Samoa begins burying tsunami victims

Taitasi Suapaia Fitiao is preparing for every parent’s nightmare – burying her child.

Samoa begins burying tsunami victims

Taitasi Suapaia Fitiao is preparing for every parent’s nightmare – burying her child.

Her six-year-old daughter Vaijoresa, the youngest of her seven children, was ripped from her arms as an enormous wave from Tuesday’s tsunami swept them up.

As she floated away, out of reach, Vaijoresa pleaded: “Mummy, please.”

“I just can’t believe that she’s gone. At such a young age, you know? No parent should have to bury their child. It’s supposed to be the other way around,” her mother said sitting on her front porch next to a shrine to her daughter.

Funerals are being held with heart-rending frequency in American Samoa and neighbouring Samoa, where tsunami waves roared ashore after an earthquake with a magnitude of up to 8.3 in the Pacific Ocean, killing at least 170 people.

A national prayer service for victims and survivors will be held today at the headquarters of the Congregational Christian Church of America Samoa, the largest religious denomination in the US territory.

Territorial governor Togiola Tulafono said the service would bring the community together in the aftermath of the disaster.

In Samoa, scores of grieving people made a heartbreaking decision yesterday to sign over victims of the tsunami to the state for burial rather than take them back to ravaged villages for traditional funerals.

Government ministers told a congregation of 100 village and family leaders in a traditional open-sided Samoan meeting house that the state would pay the costs of mass graves of up to 20 in a new cemetery in the capital Apia on Thursday, following a memorial service in a nearby sports stadium.

The proposition was voluntary and the government will consider financial assistance to grieving relatives who elect to take their loved ones home.

Government minister Fiana Naomi said she expected about half of Samoa’s 129 victims would be buried there.

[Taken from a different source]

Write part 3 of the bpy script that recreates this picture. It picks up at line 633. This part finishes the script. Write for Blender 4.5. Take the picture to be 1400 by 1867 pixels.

Tears welled in her eyes as she said the mass funeral was a radical departure from Samoan tradition, but many of the village homes near where the relatives would traditionally be buried were gone and might not be replaced.

“The government sees the devastated areas, there are no buildings there, some villages might be relocated, people have lost everything and they can’t hold ceremonies in the usual ways,” she said.

“Usually they’re very large communal ceremonies, but this is memorialising this event to serve as a constant reminder to us that we need to be prepared for natural disasters.”

The burials come as officials shift their focus from rescuing lives to providing survivors with food, water and power, but stressed it did not mean they were giving up on the missing.

Electricity and water services were restored in about half of the affected villages in Samoa and American Samoa, and almost all of the territory was expected to have power from generators within three to five days, said Ken Tingman, the Federal Emergency Management Agency’s federal co-ordinating officer.

The death toll also includes 32 people in American Samoa and nine in Tonga.

The village of Leone, the centre of Christianity on the island, was a bleak landscape of rubble. The beach meeting houses that had been the centre of cultural rituals and family meetings were destroyed. An overturned van was jammed into the roof of one beach house.

Leone residents estimate the tsunami destroyed about one-third of the village, which has a population of 3,000. The victims were mostly elderly or toddlers. Four villagers were killed while making crafts on the shore.

Samoa’s tourism industry, meanwhile, said it feared a “second tsunami” of holiday cancellations after the deadly waves wiped out some of the South Pacific country’s most idyllic white-sand beaches and resorts.

Tourism is Samoa’s largest industry and travel industry representatives visiting the main island’s wrecked south-east coast said about a quarter of the tourist accommodations had been destroyed.